SHORT PROBLEM -> Write out the material again exactly, please, and omit the pictures.

PROVIDED MATERIAL ->

-----

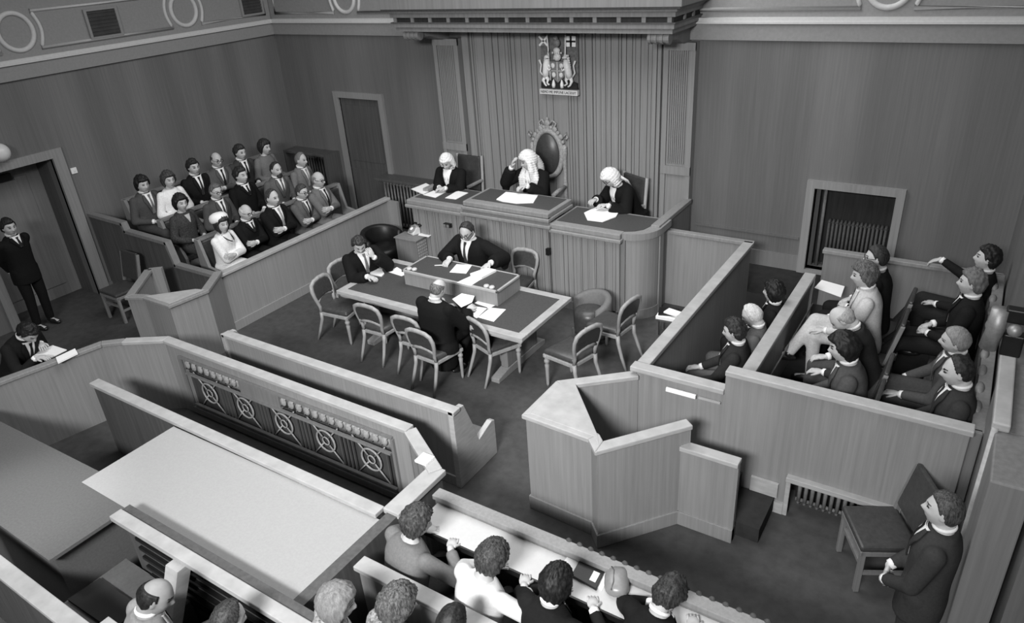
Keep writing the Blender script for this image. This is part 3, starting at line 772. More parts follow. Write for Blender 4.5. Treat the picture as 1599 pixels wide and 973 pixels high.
# ------------------------------------------------------------------ chairs
FRAME = mat('chair_wood', 150, 0.4, 0.15, (25, 25, 4))
def make_chair(name, label, group):
    t = thing(name, label, 'chair', group=group)
    sh = .40
    # seat frame + cushion (trapezoid, wider at the front)
    fr, bk, dp = .21, .165, .20
    poly = [(-bk, -dp), (bk, -dp), (fr, dp), (-fr, dp)]
    MB().prism(poly, sh - .045, sh).build('seat_frame', FRAME, t, bevel=.008)
    m = MB(); P = [(-bk * .95, -dp * .95), (bk * .95, -dp * .95), (fr * .96, dp * .97), (-fr * .96, dp * .97)]
    rings = []
    for f, z in ((1.0, sh), (1.02, sh + .025), (.95, sh + .05), (.75, sh + .066), (.4, sh + .072)):
        rings.append([(p[0] * f, p[1] * f, z) for p in P])
    vs = [v for r in rings for v in r]; fs = []
    for i in range(len(rings) - 1):
        for k in range(4): fs.append((i * 4 + k, i * 4 + (k + 1) % 4, i * 4 + 4 + (k + 1) % 4, i * 4 + 4 + k))
    fs.append((16, 17, 18, 19)); fs.append((3, 2, 1, 0))
    m.raw(vs, fs); o = m.build('seat', SEATL, t, True, bevel=.015)
    for s in (-1, 1):   # turned front legs
        prof = [(.012, 0), (.016, .03), (.022, .22), (.026, .27), (.018, .285), (.03, .30), (.03, .325), (.02, .335), (.028, .36), (.03, sh - .01)]
        MB().lathe((s * (fr - .03), dp - .03, 0), prof, 12).build('leg', FRAME, t, True)
    for s in (-1, 1):   # sabre rear legs running into the back uprights
        MB().tube([(s * (bk + .005), -dp - .12, 0), (s * (bk), -dp - .06, .15), (s * (bk - .01), -dp - .01, .30), (s * (bk - .01), -dp, sh)], [.015, .019, .022, .024], 8).build('leg', FRAME, t, True)
    # balloon back: uprights flare into a rounded top
    def by(z): return -dp - .0 - .22 * max(0, (z - sh)) ** 1.15
    path = [(-bk + .01, by(sh), sh)]
    for x, z in ((-.150, .47), (-.165, .52), (-.185, .60), (-.19, .68), (-.17, .745), (-.11, .775), (0, .785), (.11, .775), (.17, .745), (.19, .68), (.185, .60), (.165, .52), (.150, .47)):
        path.append((x, by(z), z))
    path.append((bk - .01, by(sh), sh))
    MB().tube(path, [.022] * 4 + [.024] + [.028] * 6 + [.024] + [.022] * 4, 10, flat=.8).build('back_frame', FRAME, t, True)
    MB().tube([(-.165, by(.52), .52), (-.08, by(.55) - .01, .555), (0, by(.56) - .015, .565), (.08, by(.55) - .01, .555), (.165, by(.52), .52)], .02, 8, flat=.7).build('cross_rail', FRAME, t, True)
    m = MB()
    pr = [(-.16, .555), (-.17, .62), (-.17, .69), (-.15, .735), (-.1, .76), (0, .768), (.1, .76), (.15, .735), (.17, .69), (.17, .62), (.16, .555), (.08, .572), (0, .58), (-.08, .572)]
    vs = [(x, by(z) + .018, z) for x, z in pr] + [(x, by(z) - .018, z) for x, z in pr]; n = len(pr)
    m.raw(vs, [tuple(range(n)), tuple(range(n, 2 * n))[::-1]] + [(i, n + i, n + (i + 1) % n, (i + 1) % n) for i in range(n)])
    m.build('backrest', SEATL, t, bevel=.008)
    return t
GC = 'balloon back chairs round the court table'
ch0 = make_chair('dining_chair', 'x', GC)
first = [True]
def place_chair(x, y, rz, label, s=1.0):
    c = ch0 if first[0] else copy_tree(ch0)
    first[0] = False
    c.location = (x, y, 0); c.rotation_euler = (0, 0, math.radians(rz)); c.scale = (s, s, s); c['label'] = label
    return c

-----

RESPONSE TO THIS EXERCISE ->
Keep writing the Blender script for this image. This is part 3, starting at line 772. More parts follow. Write for Blender 4.5. Treat the picture as 1599 pixels wide and 973 pixels high.
# ------------------------------------------------------------------ chairs
FRAME = mat('chair_wood', 150, 0.4, 0.15, (25, 25, 4))
def make_chair(name, label, group):
    t = thing(name, label, 'chair', group=group)
    sh = .40
    # seat frame + cushion (trapezoid, wider at the front)
    fr, bk, dp = .21, .165, .20
    poly = [(-bk, -dp), (bk, -dp), (fr, dp), (-fr, dp)]
    MB().prism(poly, sh - .045, sh).build('seat_frame', FRAME, t, bevel=.008)
    m = MB(); P = [(-bk * .95, -dp * .95), (bk * .95, -dp * .95), (fr * .96, dp * .97), (-fr * .96, dp * .97)]
    rings = []
    for f, z in ((1.0, sh), (1.02, sh + .025), (.95, sh + .05), (.75, sh + .066), (.4, sh + .072)):
        rings.append([(p[0] * f, p[1] * f, z) for p in P])
    vs = [v for r in rings for v in r]; fs = []
    for i in range(len(rings) - 1):
        for k in range(4): fs.append((i * 4 + k, i * 4 + (k + 1) % 4, i * 4 + 4 + (k + 1) % 4, i * 4 + 4 + k))
    fs.append((16, 17, 18, 19)); fs.append((3, 2, 1, 0))
    m.raw(vs, fs); o = m.build('seat', SEATL, t, True, bevel=.015)
    for s in (-1, 1):   # turned front legs
        prof = [(.012, 0), (.016, .03), (.022, .22), (.026, .27), (.018, .285), (.03, .30), (.03, .325), (.02, .335), (.028, .36), (.03, sh - .01)]
        MB().lathe((s * (fr - .03), dp - .03, 0), prof, 12).build('leg', FRAME, t, True)
    for s in (-1, 1):   # sabre rear legs running into the back uprights
        MB().tube([(s * (bk + .005), -dp - .12, 0), (s * (bk), -dp - .06, .15), (s * (bk - .01), -dp - .01, .30), (s * (bk - .01), -dp, sh)], [.015, .019, .022, .024], 8).build('leg', FRAME, t, True)
    # balloon back: uprights flare into a rounded top
    def by(z): return -dp - .0 - .22 * max(0, (z - sh)) ** 1.15
    path = [(-bk + .01, by(sh), sh)]
    for x, z in ((-.150, .47), (-.165, .52), (-.185, .60), (-.19, .68), (-.17, .745), (-.11, .775), (0, .785), (.11, .775), (.17, .745), (.19, .68), (.185, .60), (.165, .52), (.150, .47)):
        path.append((x, by(z), z))
    path.append((bk - .01, by(sh), sh))
    MB().tube(path, [.022] * 4 + [.024] + [.028] * 6 + [.024] + [.022] * 4, 10, flat=.8).build('back_frame', FRAME, t, True)
    MB().tube([(-.165, by(.52), .52), (-.08, by(.55) - .01, .555), (0, by(.56) - .015, .565), (.08, by(.55) - .01, .555), (.165, by(.52), .52)], .02, 8, flat=.7).build('cross_rail', FRAME, t, True)
    m = MB()
    pr = [(-.16, .555), (-.17, .62), (-.17, .69), (-.15, .735), (-.1, .76), (0, .768), (.1, .76), (.15, .735), (.17, .69), (.17, .62), (.16, .555), (.08, .572), (0, .58), (-.08, .572)]
    vs = [(x, by(z) + .018, z) for x, z in pr] + [(x, by(z) - .018, z) for x, z in pr]; n = len(pr)
    m.raw(vs, [tuple(range(n)), tuple(range(n, 2 * n))[::-1]] + [(i, n + i, n + (i + 1) % n, (i + 1) % n) for i in range(n)])
    m.build('backrest', SEATL, t, bevel=.008)
    return t
GC = 'balloon back chairs round the court table'
ch0 = make_chair('dining_chair', 'x', GC)
first = [True]
def place_chair(x, y, rz, label, s=1.0):
    c = ch0 if first[0] else copy_tree(ch0)
    first[0] = False
    c.location = (x, y, 0); c.rotation_euler = (0, 0, math.radians(rz)); c.scale = (s, s, s); c['label'] = label
    return c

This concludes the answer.